Making restaurant reservations is more complex because there are variables involved. What the user wants must be matched with what is available and negotiated if there is not an exact match. There is also the need to state the number of people that will be there and to understand days and times. Beyond that it is also a simple use case because the service is a seat at a table.
Hair salon services have the potential to be much more complex. Google Duplex must match the user preferred time with availability and also select from a variety of services. There is not one seat as a product, but rather a number of services such as hair cut, color and so on. This requires a much broader understanding to properly navigate the call, but remains quite narrow compared to typical enterprise use cases.
In each of the these use cases Google Duplex can accept a task request from a user, make a phone call to a specific business, make a request of the person answering the phone and navigate conversational exchanges around the topic in question. What parts of this might be useful to an enterprise call center? Primarily the natural language processing (NLP) which recognizes the speech and interprets the meaning behind it. This is how Google Duplex navigates a conversation. Secondarily, the synthetic speech generation which responds to the inquiry. This is the humanlike speech delivered during the conversation.
Does Google Duplex Have a Place in the Enterprise?
However, having useful technology is not quite the same as being enterprise-ready. Most enterprise call center applications will be far more complex than even hair salons and Google doesn’t have this packaged into something you can buy today. Any enterprise adopting Google Duplex will need to have it customized and trained on new domains. There is not an ecosystem of service providers in place today that can assist an enterprise buyer with that customization and model training. And, Duplex as implemented today, is on the request side of the conversation and not on the response side. Google Duplex is impressive technology, but it would seem to have a long way to go before it is ready for enterprise applications.

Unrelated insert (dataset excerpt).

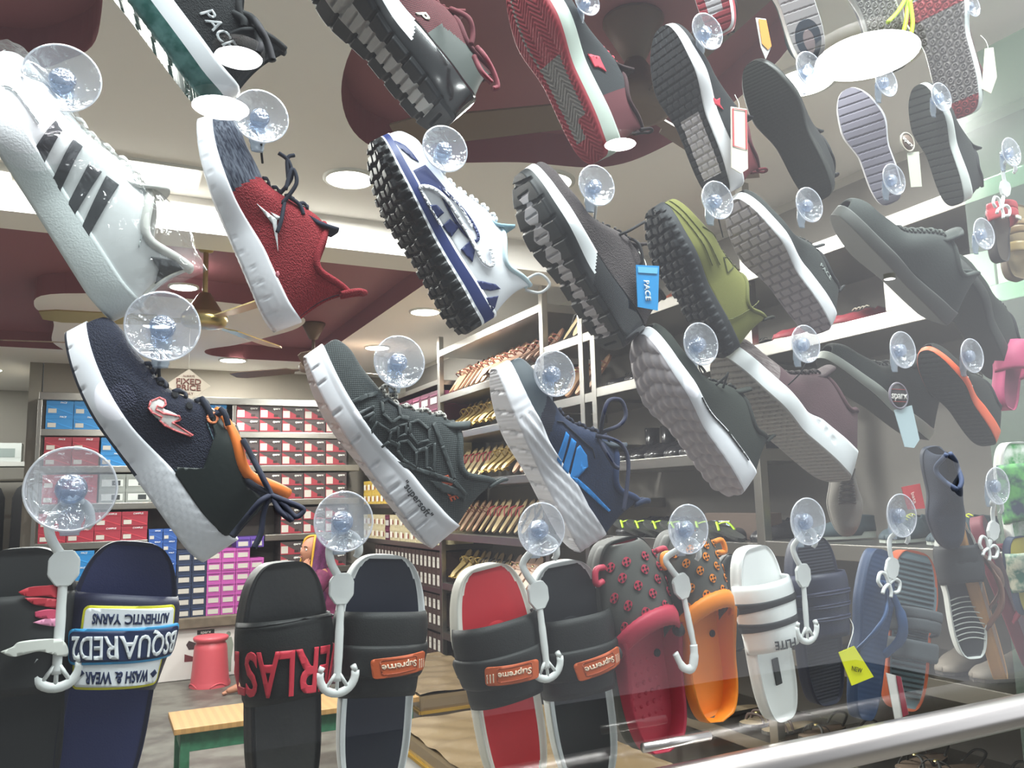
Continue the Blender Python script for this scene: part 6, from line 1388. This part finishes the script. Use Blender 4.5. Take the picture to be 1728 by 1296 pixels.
# clogs
def clog(label, toe, heel, col, yaw, L=.27, W=.056, d=.05, studs=True):
    gy = M('#4d4d49', .6, 'noise', 500, .1); c = M(col, .5); cd = M(col, .55, 'noise', 300, .15)
    s = Slide('clog', label, toe, heel, d, yaw, L=L, W=W, th=.032, rimc=gy, topc=c, strapc=None, cat='clog', rimw=.05, taper=.84, dish=.012)
    # coloured inner wall around the heel
    wl_ = []
    for u in frange(-1, 1, 41):
        a = u * pi / 2
        t = .36 * (1 - cos(a)) ; 
        x = L * (.015 + .50 * (1 - cos(a)) ** .8) ; w = s.hw(min(.95, max(.004, x / L))) * .97; wl_.append((x, w * (1 if u > 0 else -1) if abs(u) > .02 else 0))
    V = []; Fc = []; hts = (-.012, .000, .010, .014, .010, -.006)
    offs = (.90, .90, .93, .97, 1.0, 1.02)
    ts = frange(0, .56, 30); path = [(L * t, s.hw(t)) for t in ts][::-1] + [(L * t, -s.hw(t)) for t in ts[1:]]
    for (x, y) in path:
        t = x / L; rise = 1 + 1.0 * ss(.25, .56, t)
        for o_, h_ in zip(offs, hts): V.append((x + (1 - o_) * .25 * L * (.5 - t) if t < .1 else x, y * o_, h_ * (rise if h_ > 0 else 1)))
    k = len(hts)
    for i in range(len(path) - 1):
        for j in range(k - 1): a = i * k + j; Fc.append((a, a + 1, a + k + 1, a + k))
    mesh_obj('heel_wall', V, Fc, c, s.root)
    # vamp: domed toe with an arched opening towards the heel
    V = []; Fc = []; na, nx = 40, 34; AR = .040
    def dome(a, q):
        """a -1..1 across, q 0 opening edge .. 1 toe tip"""
        xo = L * (.44 + .20 * (1 - a * a)); x = xo + (L * .985 - xo) * q; t = x / L; ph = a * pi / 2
        w = s.hw(min(.996, t)) * 1.02; hgt = AR * (1 - .35 * q) * (s.E(min(.999, t)) ** .7)
        return Vector((x, w * sin(ph), -.018 + (.018 + hgt) * max(0, cos(ph)) ** .80))
    for i in range(na + 1):
        for j in range(nx + 1): V.append(dome(-1 + 2 * i / na, (j / nx) ** .8))
    for i in range(na):
        for j in range(nx): a = i * (nx + 1) + j; Fc.append((a, a + 1, a + nx + 2, a + nx + 1))
    mesh_obj('vamp', V, Fc, gy, s.root, solid=.005, soff=-1)
    # vent holes: coloured plug with dark cross-shaped openings
    for r_, (q, aa) in enumerate([(q, a) for q, row in ((.12, (-.55, -.18, .2, .56)), (.30, (-.42, 0, .42)), (.46, (-.6, -.2, .2, .6)), (.62, (-.40, 0, .42)), (.78, (-.5, -.12, .30, .60))) for a in row]):
        p = dome(aa, q); e = .01; tx_ = (dome(aa + e, q) - dome(aa - e, q)).normalized(); tq = (dome(aa, q + e) - dome(aa, q - e)).normalized(); n = tq.cross(tx_)
        if n.z < 0: n = -n
        def fn(u, v, p=p, a_=tx_, b_=tq, n=n): return p + n * .0006 + a_ * u + b_ * v, n
        R_ = .0058
        wrap('vent', poly2d([[(R_ * cos(t) * (1 + .05 * cos(4 * t)), R_ * sin(t) * (1 + .05 * cos(4 * t))) for t in frange(0, 2 * pi, 33)[:-1]]]), fn, c, s.root, 0, .0010, False)
        for (u, v) in ((.0027, .0022), (-.0027, .0020), (.0022, -.0027), (-.0022, -.0024)):
            wrap('vent_hole', poly2d([[(u + .0016 * cos(t), v + .0016 * sin(t)) for t in frange(0, 2 * pi, 7)[:-1]]]), lambda a, b, f=fn: (f(a, b)[0] + f(a, b)[1] * .0014, f(a, b)[1]), M('#201c1c', .9), s.root, 0, .0006, False)
    # coloured band along the opening
    V = []; Fc = []
    for i, a in enumerate(frange(-1, 1, 45)):
        for j, q in enumerate((-.10, -.06, 0, .05, .10)):
            p = dome(a, max(0, q)) ; p = Vector((p.x + min(0, q) * .12, p.y * 1.03, p.z + (.004 if abs(q) < .09 else .001)))
            p.x += .0006 * (i % 2); V.append(p)
    for i in range(44):
        for j in range(4): a = i * 5 + j; Fc.append((a, a + 1, a + 6, a + 5))
    mesh_obj('opening_band', V, Fc, cd, s.root, solid=.006, soff=0)
    # heel strap folded over the vamp, rivets, side lugs
    for sg in (1, -1):
        y = sg * (s.hw(.55) + .006); q = [(0, .014), (.009, .013), (.011, .009), (.011, -.002)]
        o = lathe('rivet', [(0, .006), (.007, .0055), (.009, .002), (.009, -.003)], M('#3c3a3a', .4), s.root, 20); o.matrix_basis = Matrix.Translation((L * .52, y, .012)) @ Matrix.Rotation(-sg * pi / 2, 4, 'X')
        tubes('side_lug', [[(L * .84, sg * W * .90, .006), (L * .84, sg * W * 1.12, .008), (L * .90, sg * W * 1.06, .008), (L * .90, sg * W * .80, .006)]], .004, c, s.root, 8, smooth=5, up=(0, 0, 1))
    lathe('air_hole', [(0, .001), (.005, .001), (.005, -.001)], M('#2a2020', .8), s.root, 16, loc=(L * .42, -W * .52, -.0095))
    if studs:
        P = [(L * (.16 + .30 * u), W * v) for u in frange(0, 1, 7) for v in (-.4, -.2, 0, .2, .4)]
        V = []; Fc = []
        for (x, y) in P:
            o = len(V); V.append((x, y, -.0085))
            for k in range(8): V.append((x + .0032 * cos(k * pi / 4), y + .0032 * sin(k * pi / 4), -.0115))
            Fc += [(o, o + 1 + k, o + 1 + (k + 1) % 8) for k in range(8)]
        o = mesh_obj('massage_dots', V, Fc, c, s.root); o['kind'] = 'stuff'
    return s
clog('grey clog with pink vents, pink band and pink footbed', (1052, 908), (1118, 1266), '#b8324a', .12)
clog('grey clog with orange vents and smooth orange footbed', (1158, 892), (1208, 1216), '#f0891e', .12, d=.055, studs=False)
s = Shoe('casual_shoe', 'dark rounded shoe toe between the orange clog and the white slide', (1225, 935), (1235, 1100), .16, .16, -80, L=.25, W=.044, th=((0, .02), (1, .018)), solem=M('#2a2c2c', .5), upm=M('#2a3033', .4), lin_m=DARK)

# ================================================================== PRICE TAGS
def tagcard(label, quad, d, m, cord=None, prints=(), name='price_tag', r=.0008):
    P = [onY(x, y, G + d) for x, y in quad]; c = sum(P, Vector()) / len(P); t = thing(name, label, 'price tag', c)
    bm = bmesh.new(); bm.faces.new([bm.verts.new(p - c) for p in P]); o = bm_obj('card', bm, m, t); md = o.modifiers.new('thickness', 'SOLIDIFY'); md.thickness = .0012; md.offset = 0
    if cord: tubes('string', [[onY(x, y, G + d + dd) - c for x, y, dd in cord]], r, M('#d8d6ce', .7), t, 6, smooth=4)
    return t, c
def tprint(t, c, polys, d, m, name='print'):
    bm = bmesh.new()
    for p in polys: bm.faces.new([bm.verts.new(onY(x, y, G + d) - c) for x, y in p])
    o = bm_obj(name, bm, m, t); md = o.modifiers.new('thickness', 'SOLIDIFY'); md.thickness = .0006; md.offset = 0
def ttext(t, c, s_, px, py, d, size, ang, m, bold=.01):
    p = onY(px, py, G + d) - c; bm = text2d(s_, size, bold)
    return flat('lettering', bm, Matrix.Translation(p) @ Matrix.Rotation(-ang, 4, 'Y') @ Matrix.Rotation(pi / 2, 4, 'X'), m, t)
t, c = tagcard('blue price tag with white lettering on the grey maroon-toed trainer', [(1073, 447), (1112, 449), (1110, 524), (1076, 518)], .02, M('#1f93d6', .45), [(1092, 455, 0), (1088, 440, .01), (1078, 425, .02)])
ttext(t, c, 'PACE', 1092, 490, .018, .013, -1.5, M('#e8f4fb', .5), .03)
tprint(t, c, [[(1076, 450), (1110, 452), (1109, 462), (1077, 460)]], .0185, M('#6fbfe6', .4))
t, c = tagcard('white price tag in a red frame on the black red-heeled trainer', [(1233, 180), (1260, 184), (1262, 285), (1250, 293), (1234, 283)], .02, M('#d9d2c4', .6), [(1246, 190, 0), (1247, 176, .01), (1240, 160, .02)])
tprint(t, c, stroke2d([(1237, 183), (1259, 186), (1260, 252), (1238, 246)], 2.4, True), .0185, M('#c8494f', .5))
t, c = tagcard('long cream price tag below the honeycomb soled trainer', [(1662, 82), (1676, 80), (1682, 130), (1672, 158), (1657, 150)], .03, M('#cfcab4', .6), [(1668, 84, 0), (1664, 70, .01), (1655, 60, .02)])
t, c = tagcard('narrow white and orange tag beside the red heel at the top', [(1275, 30), (1292, 32), (1300, 82), (1292, 100), (1284, 80)], .03, M('#cfcfca', .6))
tprint(t, c, [[(1280, 32), (1293, 34), (1302, 78), (1296, 84), (1286, 74)]], .028, M('#e08a20', .5))
t, c = tagcard('yellow price tag hanging beside the blue flip-flop', [(1415, 1101), (1441, 1090), (1474, 1142), (1437, 1157)], -.0 + .012, M('#e3e312', .5), [(1430, 1096, 0), (1440, 1060, .01), (1430, 1038, .02)])
ttext(t, c, 'NEW', 1446, 1130, .010, .010, -.3, M('#5a5a10', .5), .0)
t, c = tagcard('red price tag hanging beside the navy slip-on shoe', [(1521, 822), (1552, 816), (1561, 858), (1532, 860)], .03, M('#c0393c', .5))
ttext(t, c, 'bata', 1542, 840, .028, .012, -1.3, M('#e8c8c0', .5), .0)
t, c = tagcard('small white and maroon tag low beside the striped sandal', [(1495, 1135), (1520, 1142), (1533, 1205), (1510, 1215)], .03, M('#d8d4d0', .5)); tprint(t, c, [[(1512, 1140), (1520, 1142), (1533, 1205), (1524, 1210)]], .028, M('#8c2338', .5))
# round hang tag with strip
c = onY(1516, 668, G + .03); t = thing('price_tag', 'round dark hang tag with a long pale strip on the black thin-lined trainer', 'price tag', c)
rr_ = 23 * -(RM.transposed() @ (c - C0)).z / F
o = lathe('disc', [(0, -.001), (rr_ * .9, -.001), (rr_ * .9, .001), (0, .001)], M('#2e2524', .5), t, 28, axis='y'); tubes('disc_rim', [[(rr_ * .93 * cos(a), 0, rr_ * .93 * sin(a)) for a in frange(0, 2 * pi, 33)[:-1]]], rr_ * .09, M('#8d8490', .4), t, 6, smooth=0, closed=True)
flat('lettering', text2d('sparx', rr_ * .75, .03), Matrix.Translation((0, -.0018, 0)) @ Matrix.Rotation(pi / 2, 4, 'X'), M('#e8e2da', .5), t)
for dz in (.45, -.45): flat('line', poly2d([[(-rr_ * .7, dz * rr_), (rr_ * .7, dz * rr_), (rr_ * .7, dz * rr_ + .0008), (-rr_ * .7, dz * rr_ + .0008)]]), Matrix.Translation((0, -.0018, 0)) @ Matrix.Rotation(pi / 2, 4, 'X'), M('#c04038', .5), t)
bm = bmesh.new(); bm.faces.new([bm.verts.new(onY(x, y, G + .032) - c) for x, y in ((1508, 692), (1538, 684), (1551, 742), (1542, 756), (1526, 754))]); o = bm_obj('strip', bm, M('#b9ccd2', .4), t); o.modifiers.new('thickness', 'SOLIDIFY').thickness = .001
c = onY(1531, 240, G + .03); t = thing('price_tag', 'oval brown hang tag on the ribbed grey soled trainer', 'price tag', c)
rr_ = 16 * -(RM.transposed() @ (c - C0)).z / F
lathe('disc', [(0, -.001), (rr_, -.001), (rr_, .001), (0, .001)], M('#6f5a4c', .5), t, 24, axis='y'); tubes('disc_rim', [[(rr_ * cos(a), 0, rr_ * sin(a)) for a in frange(0, 2 * pi, 33)[:-1]]], rr_ * .12, M('#bfb6a6', .4), t, 6, smooth=0, closed=True)
flat('lettering', text2d('sparx', rr_ * .7, .03), Matrix.Translation((0, -.0018, 0)) @ Matrix.Rotation(pi / 2, 4, 'X') @ Matrix.Rotation(-.5, 4, 'Z'), M('#e8e2da', .5), t)
bm = bmesh.new(); bm.faces.new([bm.verts.new(onY(x, y, G + .032) - c) for x, y in ((1530, 258), (1550, 256), (1555, 315), (1537, 316))]); o = bm_obj('strip', bm, M('#c9cbb8', .4), t); o.modifiers.new('thickness', 'SOLIDIFY').thickness = .001
# ---- cords from the cups down to the shoes
def strand(label, pts, r=.0011, m=None):
    P = [onY(x, y, G + d) for x, y, d in pts]; c = P[0]
    o = tubes('hanging_string', [[p - c for p in P]], r, m or M('#1c1d20', .8), None, 6, smooth=4); o.location = c
    tag(o, label, 'string', 'strings between cups and shoes'); return o
strand('dark string from its cup to the navy orange-collared shoe', [(272, 598, .02), (268, 620, .03), (270, 648, .04)], .002)
strand('dark string from its cup to the red knitted trainer', [(441, 243, .02), (441, 255, .03), (443, 275, .045)], .0016)
strand('pale string from its cup to the bagged white trainer', [(118, 190, .02), (128, 210, .03), (150, 235, .045)], .0022, M('#dcdcd8', .6))
strand('dark string from its cup to the grey hexagon shoe', [(668, 650, .02), (664, 662, .03), (660, 680, .045)], .0014)
strand('pale string from its cup to the white and navy trainer', [(750, 292, .02), (746, 305, .03), (742, 320, .045)], .0018, M('#dcdcd8', .6))
strand('string from its cup to the navy blue-barred shoe', [(935, 668, .02), (932, 680, .03), (928, 695, .045)], .0014)
strand('bright string from its cup to the grey maroon-toed trainer', [(1006, 346, .02), (1004, 362, .03), (1002, 380, .045)], .0025, M('#e8e8e4', .5))
strand('dark string from its cup to the bumpy soled trainer', [(1183, 612, .02), (1180, 620, .03), (1190, 640, .05)])
strand('dark string from its cup to the mauve trainer', [(1362, 610, .02), (1350, 630, .03), (1330, 650, .05)])
strand('dark string from its cup to the olive green shoe', [(1212, 368, .02), (1216, 384, .03), (1220, 400, .05)])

I suspect the future of Google Duplex in the enterprise is augmenting existing solutions. There are many very capable call center technologies that could benefit from adding voice solutions with sophisticated NLP. Given that hypothesis, the more important news will be when an established call-center technology provider commits to integrate Google Duplex into its stack and bring it to directly to existing customers.
Who is Telling the Truth
Could The Information and Google both be correct in their statements? Yes. Google is a big organization. It could be that a salesperson somewhere has discussed the potential for Google Duplex with an insurance company and the discussion simply hadn’t filtered up to the media relations group or senior management. Or, you may simply have an internal group at the insurer brainstorming how they could use Google Duplex technology.
An even more likely scenario is a vendor that is building Google Assistant Actions is claiming to a customer that they can implement a Google Duplex-like solution for their call center. One vendor made such a claim on my LinkedIn post shortly after the original story was published saying, “Bret Kinsella there is one provider who does support creating a customized ‘Google Duplex’ experience for enterprises.” This included a link to a website blog post which had nothing to do with Google Duplex. Of course, Google’s Nick Fox told Gadgets 360 last week that:
For now, Google has no plans to give third-party app developers access to the technology.
Time will tell which story is based in fact. The Information did not reveal their single source behind the article. However, in the meantime, caveat emptor is a good warning to enterprises that have vendors saying they can implement Google Duplex for their call centers.